Liya Smekun, a 22-year-old Moscow journalist, said that to her the war above all means the Leningrad siege, an ordeal experienced by her grandmother. The city since restored to its pre-Soviet name, St. Petersburg, was besieged for 900 days and more than a half million of its people died, most of hunger.

"All her life, my grandmother made me eat my meals to the last spoonful, to the last crumb. To her dying days she couldn't forget hunger," Smekun said. The grandmother lost her sister and 17 other relatives.

"We must be grateful to those people for everything that we have today; they made our sky a peaceful sky," Smekun said.

Soviet-era textbooks traditionally praised Stalin as the driving force behind Germany's defeat. But some of today's historians point to grave strategic errors.

While some historians have justified Stalin's pact with Hitler as his way of buying time to arm his country, others say he then failed to use that time and ignored repeated warnings that Germany would invade soon.

The war caught the Red Army off guard, killing hundreds of thousands of soldiers in the first days and leaving the rest unprepared for fighting. Stalin is also blamed for purging tens of thousands of his best officers before the war.

Historians condemn his decree no. 227, also called "not a step back," which obliged soldiers to shoot anyone caught retreating. Stalin had also declared that all captured Soviet soldiers were traitors for not killing themselves rather than surrendering. Once freed, hundreds of thousands of those POWs were sent to Soviet labor camps.

"The victory was achieved despite Stalin's leadership, not thanks to it," says Alexander Yakovlev, a war veteran who was a key architect of Mikhail Gorbachev's liberal reforms.

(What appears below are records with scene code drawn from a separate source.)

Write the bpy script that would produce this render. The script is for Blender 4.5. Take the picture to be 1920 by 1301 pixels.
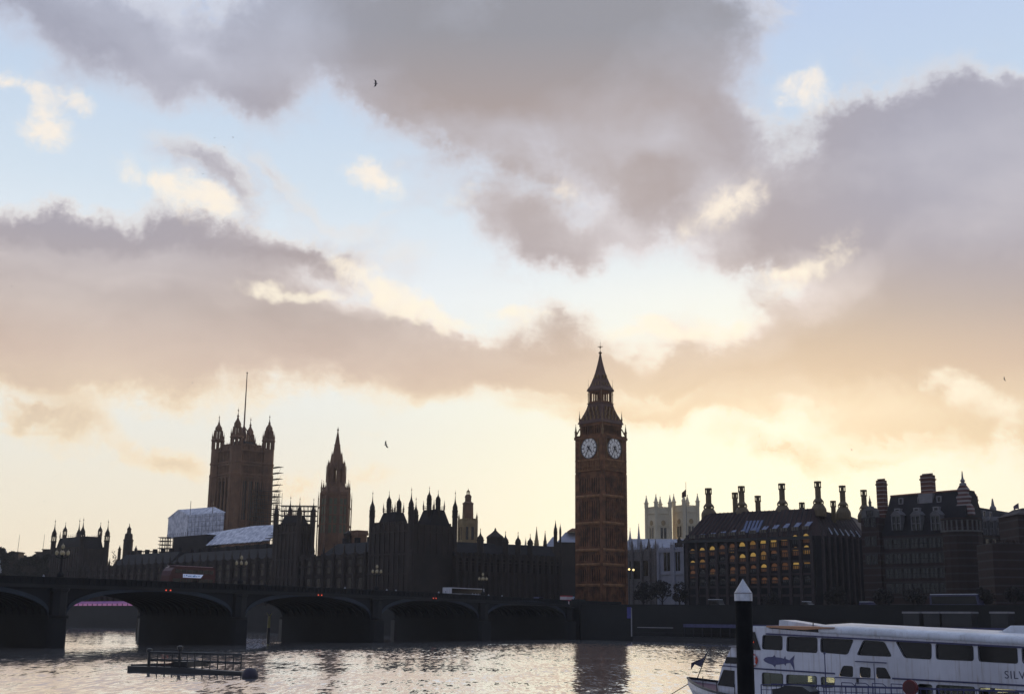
import bpy, bmesh, math, random
from mathutils import Vector, Matrix
R = math.radians
PI = math.pi
for o in list(bpy.data.objects): bpy.data.objects.remove(o)
SC = bpy.context.scene
COL = SC.collection

# ------------------------------------------------------------------ camera
CAMZ, FPX, ROLL = 5.5, 2300.0, 0.010
PITCH = math.atan(507.5/FPX)
cam = bpy.data.cameras.new('camera'); camo = bpy.data.objects.new('camera', cam); COL.objects.link(camo)
cam.sensor_width = 36; cam.lens = FPX/1920*36; cam.clip_end = 20000; cam.clip_start = 0.5
_f = Vector((0, math.cos(PITCH), math.sin(PITCH))); _r0 = Vector((1,0,0)); _u0 = Vector((0,-math.sin(PITCH), math.cos(PITCH)))
_r = _r0*math.cos(ROLL) + _u0*math.sin(ROLL); _u = _u0*math.cos(ROLL) - _r0*math.sin(ROLL)
camo.matrix_world = Matrix(((_r.x,_u.x,-_f.x,0),(_r.y,_u.y,-_f.y,0),(_r.z,_u.z,-_f.z,CAMZ),(0,0,0,1)))
SC.camera = camo
SC.render.resolution_x = 1024; SC.render.resolution_y = 693
SC.view_settings.view_transform = 'Standard'; SC.view_settings.look = 'None'
SC.view_settings.exposure = 0; SC.view_settings.gamma = 1

def ray(px, py): return (_f*FPX + _r*(px-960) + _u*(650.5-py)).normalized()
def W(px, py, D):
    d = ray(px, py); k = D/d.y
    return Vector((d.x*k, D, CAMZ + d.z*k))
def hor(px): return 1158 + 0.010*(px-960)
def gx(px, D): return W(px, 1010 if D >= 330 else hor(px), D).x   # far towers lean a little in the lens: aim at mid height
def azel(px, py):
    d = ray(px, py); return math.atan2(d.x, d.y), math.asin(d.z)

# ------------------------------------------------------------------ world: evening sky with cloud banks
def lin(c):
    c = [v/255 for v in c]
    return tuple((v/12.92 if v <= .04045 else ((v+.055)/1.055)**2.4) for v in c)
world = bpy.data.worlds.new('World'); SC.world = world; world.use_nodes = True
NT = world.node_tree; NT.nodes.clear()
class G:
    def __init__(s, t): s.t = t; s.n = t.nodes; s.l = t.links
    def new(s, typ, **kw):
        n = s.n.new(typ)
        for k, v in kw.items(): setattr(n, k, v)
        return n
    def put(s, sock, v):
        if isinstance(v, bpy.types.NodeSocket): s.l.new(v, sock)
        elif v is not None:
            if isinstance(v, (tuple, list)) and len(v) == 3 and len(sock.default_value) == 4: v = (*v, 1)
            sock.default_value = v
    def m(s, op, a, b=None, c=None, clamp=False):
        n = s.new('ShaderNodeMath', operation=op, use_clamp=clamp)
        s.put(n.inputs[0], a); s.put(n.inputs[1], b); s.put(n.inputs[2], c); return n.outputs[0]
    def v(s, op, a, b=None, sc=None):
        n = s.new('ShaderNodeVectorMath', operation=op); s.put(n.inputs[0], a); s.put(n.inputs[1], b)
        if sc is not None: s.put(n.inputs['Scale'], sc)
        return n.outputs[0]
    def noise(s, vec, scale, detail=4, rough=.5, out='Fac', dist=0):
        n = s.new('ShaderNodeTexNoise'); s.put(n.inputs['Vector'], vec); n.inputs['Scale'].default_value = scale
        n.inputs['Detail'].default_value = detail; n.inputs['Roughness'].default_value = rough; n.inputs['Distortion'].default_value = dist
        return n.outputs[out]
    def mix(s, fac, a, b, blend='MIX'):
        n = s.new('ShaderNodeMix', data_type='RGBA', blend_type=blend)
        s.put(n.inputs[0], fac); s.put(n.inputs[6], a); s.put(n.inputs[7], b); return n.outputs[2]
    def ss(s, x, a, b):
        n = s.new('ShaderNodeMapRange', interpolation_type='SMOOTHSTEP')
        s.put(n.inputs[0], x); n.inputs[1].default_value = a; n.inputs[2].default_value = b; return n.outputs[0]
    def ramp(s, fac, stops, interp='LINEAR'):
        n = s.new('ShaderNodeValToRGB'); cr = n.color_ramp; cr.interpolation = interp
        while len(cr.elements) < len(stops): cr.elements.new(1.0)
        for e, (p, c) in zip(cr.elements, stops): e.position = p; e.color = (*c, 1)
        s.put(n.inputs[0], fac); return n.outputs[0]
    def blob(s, vec, cx, cy, rx, ry, rot=0):
        a, e = azel(cx, cy); n = s.new('ShaderNodeMapping', vector_type='TEXTURE')
        s.put(n.inputs[0], vec); n.inputs['Location'].default_value = (a, e, 0)
        n.inputs['Rotation'].default_value = (0, 0, -R(rot)); n.inputs['Scale'].default_value = (rx/2300, ry/2300, 1)
        g = s.new('ShaderNodeTexGradient', gradient_type='SPHERICAL'); s.l.new(n.outputs[0], g.inputs[0])
        return g.outputs['Fac']

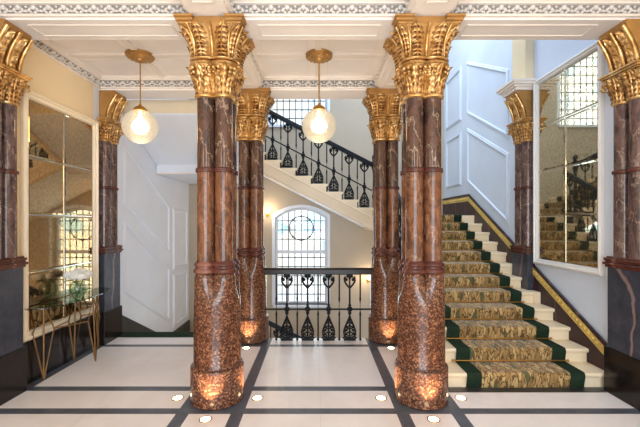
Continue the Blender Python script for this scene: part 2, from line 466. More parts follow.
# wall panel mouldings -------------------------------------------------
def panel(mb, x, side, pts, r=.034):
    # pts (y,z) closed outline on wall plane x; side = +1 if the room lies toward +x
    n = len(pts)
    prof = [(-1, 0), (-.8, .8), (-.3, 1.0), (.2, .55), (.6, .6), (1, 0)]
    cy_ = sum(p[0] for p in pts)/n; cz_ = sum(p[1] for p in pts)/n
    rings = []
    P = [Vector((p[0], p[1])) for p in pts]
    for i in range(n):
        a = (P[i]-P[i-1]).normalized(); b = (P[(i+1) % n]-P[i]).normalized()
        na = Vector((a.y, -a.x)); nb = Vector((b.y, -b.x))
        m = (na+nb).normalized(); k = 1/max(.4, m.dot(na))
        if (P[i]+m*.1-Vector((cy_, cz_))).length < (P[i]-Vector((cy_, cz_))).length: m = -m
        rings.append([(x+side*r*.9*h, P[i].x+m.x*k*r*o, P[i].y+m.y*k*r*o) for o, h in prof])
    mb.quadgrid(rings, closev=True)
pr = MB()
panel(pr, XR, -1, [(7.4, 3.54), (7.4, 2.52), (5.84, 1.70), (5.84, 2.76)])
panel(pr, XR, -1, [(7.4, 4.88), (7.4, 3.88), (5.84, 3.06), (5.84, 4.08)])
panel(pr, XR, -1, [(8.6, 3.56), (8.6, 2.5), (7.76, 2.5), (7.76, 3.56)])
panel(pr, XR, -1, [(8.6, 4.93), (8.6, 3.86), (7.76, 3.86), (7.76, 4.93)])
trim(pr, M['blue'], smooth=40)
pl = MB()
panel(pl, XL, 1, [(5.85, 1.68), (5.85, .62), (7.6, -.32), (7.6, .74)])
panel(pl, XL, 1, [(5.85, 2.92), (5.85, 2.0), (7.6, 1.08), (7.6, 2.0)])
panel(pl, XL, 1, [(7.85, 1.95), (7.85, .72), (8.65, .72), (8.65, 1.95)])
panel(pl, XL, 1, [(7.85, .55), (7.85, -.5), (8.65, -.5), (8.65, .55)])
trim(pl, M['white'], smooth=40)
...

"To me, Victory Day is not a holiday, because holidays are not celebrated on the bones of the dead," Yakovlev, who now heads the presidential commission for rehabilitation of victims of repression, told The Associated Press.

Nadezhda Popova, 84, another Hero of the Soviet Union, defends Stalin's tactics.

"Decree 227 was severe, but it was needed at the time," she said. "We won because we fought for our motherland, for Stalin!"

Another bitter legacy was the Cold War, which left many eastern European and Soviet countries feeling they had merely switched from one dictator to another - Stalin.

So sensitive is that legacy that even now, 15 years after the collapse of the Soviet Union, leaders of two of its former republics, Estonia and Lithuania, refused invitations to the May 9 celebration.

In the long run, says Kramarenko, the veteran, it was the ordinary soldiers of the Red Army who ultimately made Europe the peaceful continent it is now.

"We fought for the truth, for freedom and independence," he said. "And we won. Europe is free now, free from labor camps, free from gas chambers, free to elect the governments they want to elect."